** Data **
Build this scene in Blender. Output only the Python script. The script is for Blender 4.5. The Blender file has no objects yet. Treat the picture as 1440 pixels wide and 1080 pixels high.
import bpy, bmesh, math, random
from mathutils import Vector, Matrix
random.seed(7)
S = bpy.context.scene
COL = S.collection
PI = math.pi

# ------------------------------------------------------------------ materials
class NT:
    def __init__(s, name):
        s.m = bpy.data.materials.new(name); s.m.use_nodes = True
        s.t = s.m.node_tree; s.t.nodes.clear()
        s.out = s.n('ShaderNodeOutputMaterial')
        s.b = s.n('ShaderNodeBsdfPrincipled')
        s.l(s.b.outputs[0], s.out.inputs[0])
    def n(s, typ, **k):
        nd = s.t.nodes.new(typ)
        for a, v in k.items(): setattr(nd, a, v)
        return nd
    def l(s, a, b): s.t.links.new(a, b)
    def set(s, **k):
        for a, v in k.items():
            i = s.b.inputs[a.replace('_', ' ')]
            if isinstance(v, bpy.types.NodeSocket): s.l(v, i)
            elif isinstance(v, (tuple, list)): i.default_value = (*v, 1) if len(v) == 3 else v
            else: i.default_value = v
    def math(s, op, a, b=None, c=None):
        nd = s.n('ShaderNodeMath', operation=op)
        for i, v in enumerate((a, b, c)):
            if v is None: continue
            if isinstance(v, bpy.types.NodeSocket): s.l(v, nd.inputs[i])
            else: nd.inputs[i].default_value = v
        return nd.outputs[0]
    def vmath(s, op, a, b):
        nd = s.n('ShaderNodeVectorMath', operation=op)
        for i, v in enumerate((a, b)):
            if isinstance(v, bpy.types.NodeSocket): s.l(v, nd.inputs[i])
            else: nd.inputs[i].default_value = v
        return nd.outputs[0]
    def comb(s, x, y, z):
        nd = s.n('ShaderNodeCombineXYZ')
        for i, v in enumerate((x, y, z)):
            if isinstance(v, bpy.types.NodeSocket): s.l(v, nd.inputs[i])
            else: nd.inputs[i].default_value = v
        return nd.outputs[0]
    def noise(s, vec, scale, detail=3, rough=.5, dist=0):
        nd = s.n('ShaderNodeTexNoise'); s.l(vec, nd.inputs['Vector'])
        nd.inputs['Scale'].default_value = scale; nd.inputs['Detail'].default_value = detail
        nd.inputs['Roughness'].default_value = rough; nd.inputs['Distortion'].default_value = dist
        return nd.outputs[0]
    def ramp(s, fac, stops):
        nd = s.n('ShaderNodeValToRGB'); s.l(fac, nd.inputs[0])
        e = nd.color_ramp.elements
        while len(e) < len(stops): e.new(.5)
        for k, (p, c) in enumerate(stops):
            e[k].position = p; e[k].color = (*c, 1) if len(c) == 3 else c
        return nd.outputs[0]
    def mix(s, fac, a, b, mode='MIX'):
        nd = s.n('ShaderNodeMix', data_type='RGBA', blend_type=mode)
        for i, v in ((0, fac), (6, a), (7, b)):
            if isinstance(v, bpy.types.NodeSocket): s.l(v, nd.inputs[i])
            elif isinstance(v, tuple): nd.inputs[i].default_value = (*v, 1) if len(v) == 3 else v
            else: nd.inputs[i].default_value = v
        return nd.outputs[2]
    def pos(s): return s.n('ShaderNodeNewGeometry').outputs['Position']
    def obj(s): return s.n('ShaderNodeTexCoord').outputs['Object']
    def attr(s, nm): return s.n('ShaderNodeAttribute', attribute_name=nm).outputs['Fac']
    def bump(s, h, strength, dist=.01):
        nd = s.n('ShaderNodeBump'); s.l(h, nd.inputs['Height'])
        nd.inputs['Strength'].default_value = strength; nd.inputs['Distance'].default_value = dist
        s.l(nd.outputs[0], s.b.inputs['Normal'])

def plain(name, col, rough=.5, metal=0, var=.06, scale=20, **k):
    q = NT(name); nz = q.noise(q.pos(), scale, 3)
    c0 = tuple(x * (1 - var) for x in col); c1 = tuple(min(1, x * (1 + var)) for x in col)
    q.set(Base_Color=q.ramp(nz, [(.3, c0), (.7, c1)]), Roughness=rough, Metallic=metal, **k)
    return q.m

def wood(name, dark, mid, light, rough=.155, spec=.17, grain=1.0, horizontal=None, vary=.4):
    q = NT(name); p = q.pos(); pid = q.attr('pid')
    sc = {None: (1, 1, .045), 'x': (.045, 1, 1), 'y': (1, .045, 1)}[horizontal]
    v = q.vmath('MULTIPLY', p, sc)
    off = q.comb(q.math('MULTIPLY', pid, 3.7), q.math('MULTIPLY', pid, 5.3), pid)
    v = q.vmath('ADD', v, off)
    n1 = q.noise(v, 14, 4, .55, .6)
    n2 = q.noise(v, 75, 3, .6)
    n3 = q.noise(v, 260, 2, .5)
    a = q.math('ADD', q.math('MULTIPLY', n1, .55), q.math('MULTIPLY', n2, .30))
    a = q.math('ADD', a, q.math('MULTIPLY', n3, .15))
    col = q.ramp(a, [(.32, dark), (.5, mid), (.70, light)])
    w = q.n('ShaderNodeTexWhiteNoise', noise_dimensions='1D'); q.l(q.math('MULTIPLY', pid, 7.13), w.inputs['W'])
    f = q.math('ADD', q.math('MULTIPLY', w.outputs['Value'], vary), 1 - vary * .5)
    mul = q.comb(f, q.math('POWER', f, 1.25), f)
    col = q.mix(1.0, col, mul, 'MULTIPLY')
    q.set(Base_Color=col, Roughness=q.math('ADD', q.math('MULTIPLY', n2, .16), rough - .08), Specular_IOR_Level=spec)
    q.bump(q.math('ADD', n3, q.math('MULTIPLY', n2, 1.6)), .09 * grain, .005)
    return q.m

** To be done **
Your task is to return the full listing exactly as it was given.

** Result below **
Build this scene in Blender. Output only the Python script. The script is for Blender 4.5. The Blender file has no objects yet. Treat the picture as 1440 pixels wide and 1080 pixels high.
import bpy, bmesh, math, random
from mathutils import Vector, Matrix
random.seed(7)
S = bpy.context.scene
COL = S.collection
PI = math.pi

# ------------------------------------------------------------------ materials
class NT:
    def __init__(s, name):
        s.m = bpy.data.materials.new(name); s.m.use_nodes = True
        s.t = s.m.node_tree; s.t.nodes.clear()
        s.out = s.n('ShaderNodeOutputMaterial')
        s.b = s.n('ShaderNodeBsdfPrincipled')
        s.l(s.b.outputs[0], s.out.inputs[0])
    def n(s, typ, **k):
        nd = s.t.nodes.new(typ)
        for a, v in k.items(): setattr(nd, a, v)
        return nd
    def l(s, a, b): s.t.links.new(a, b)
    def set(s, **k):
        for a, v in k.items():
            i = s.b.inputs[a.replace('_', ' ')]
            if isinstance(v, bpy.types.NodeSocket): s.l(v, i)
            elif isinstance(v, (tuple, list)): i.default_value = (*v, 1) if len(v) == 3 else v
            else: i.default_value = v
    def math(s, op, a, b=None, c=None):
        nd = s.n('ShaderNodeMath', operation=op)
        for i, v in enumerate((a, b, c)):
            if v is None: continue
            if isinstance(v, bpy.types.NodeSocket): s.l(v, nd.inputs[i])
            else: nd.inputs[i].default_value = v
        return nd.outputs[0]
    def vmath(s, op, a, b):
        nd = s.n('ShaderNodeVectorMath', operation=op)
        for i, v in enumerate((a, b)):
            if isinstance(v, bpy.types.NodeSocket): s.l(v, nd.inputs[i])
            else: nd.inputs[i].default_value = v
        return nd.outputs[0]
    def comb(s, x, y, z):
        nd = s.n('ShaderNodeCombineXYZ')
        for i, v in enumerate((x, y, z)):
            if isinstance(v, bpy.types.NodeSocket): s.l(v, nd.inputs[i])
            else: nd.inputs[i].default_value = v
        return nd.outputs[0]
    def noise(s, vec, scale, detail=3, rough=.5, dist=0):
        nd = s.n('ShaderNodeTexNoise'); s.l(vec, nd.inputs['Vector'])
        nd.inputs['Scale'].default_value = scale; nd.inputs['Detail'].default_value = detail
        nd.inputs['Roughness'].default_value = rough; nd.inputs['Distortion'].default_value = dist
        return nd.outputs[0]
    def ramp(s, fac, stops):
        nd = s.n('ShaderNodeValToRGB'); s.l(fac, nd.inputs[0])
        e = nd.color_ramp.elements
        while len(e) < len(stops): e.new(.5)
        for k, (p, c) in enumerate(stops):
            e[k].position = p; e[k].color = (*c, 1) if len(c) == 3 else c
        return nd.outputs[0]
    def mix(s, fac, a, b, mode='MIX'):
        nd = s.n('ShaderNodeMix', data_type='RGBA', blend_type=mode)
        for i, v in ((0, fac), (6, a), (7, b)):
            if isinstance(v, bpy.types.NodeSocket): s.l(v, nd.inputs[i])
            elif isinstance(v, tuple): nd.inputs[i].default_value = (*v, 1) if len(v) == 3 else v
            else: nd.inputs[i].default_value = v
        return nd.outputs[2]
    def pos(s): return s.n('ShaderNodeNewGeometry').outputs['Position']
    def obj(s): return s.n('ShaderNodeTexCoord').outputs['Object']
    def attr(s, nm): return s.n('ShaderNodeAttribute', attribute_name=nm).outputs['Fac']
    def bump(s, h, strength, dist=.01):
        nd = s.n('ShaderNodeBump'); s.l(h, nd.inputs['Height'])
        nd.inputs['Strength'].default_value = strength; nd.inputs['Distance'].default_value = dist
        s.l(nd.outputs[0], s.b.inputs['Normal'])

def plain(name, col, rough=.5, metal=0, var=.06, scale=20, **k):
    q = NT(name); nz = q.noise(q.pos(), scale, 3)
    c0 = tuple(x * (1 - var) for x in col); c1 = tuple(min(1, x * (1 + var)) for x in col)
    q.set(Base_Color=q.ramp(nz, [(.3, c0), (.7, c1)]), Roughness=rough, Metallic=metal, **k)
    return q.m

def wood(name, dark, mid, light, rough=.155, spec=.17, grain=1.0, horizontal=None, vary=.4):
    q = NT(name); p = q.pos(); pid = q.attr('pid')
    sc = {None: (1, 1, .045), 'x': (.045, 1, 1), 'y': (1, .045, 1)}[horizontal]
    v = q.vmath('MULTIPLY', p, sc)
    off = q.comb(q.math('MULTIPLY', pid, 3.7), q.math('MULTIPLY', pid, 5.3), pid)
    v = q.vmath('ADD', v, off)
    n1 = q.noise(v, 14, 4, .55, .6)
    n2 = q.noise(v, 75, 3, .6)
    n3 = q.noise(v, 260, 2, .5)
    a = q.math('ADD', q.math('MULTIPLY', n1, .55), q.math('MULTIPLY', n2, .30))
    a = q.math('ADD', a, q.math('MULTIPLY', n3, .15))
    col = q.ramp(a, [(.32, dark), (.5, mid), (.70, light)])
    w = q.n('ShaderNodeTexWhiteNoise', noise_dimensions='1D'); q.l(q.math('MULTIPLY', pid, 7.13), w.inputs['W'])
    f = q.math('ADD', q.math('MULTIPLY', w.outputs['Value'], vary), 1 - vary * .5)
    mul = q.comb(f, q.math('POWER', f, 1.25), f)
    col = q.mix(1.0, col, mul, 'MULTIPLY')
    q.set(Base_Color=col, Roughness=q.math('ADD', q.math('MULTIPLY', n2, .16), rough - .08), Specular_IOR_Level=spec)
    q.bump(q.math('ADD', n3, q.math('MULTIPLY', n2, 1.6)), .09 * grain, .005)
    return q.m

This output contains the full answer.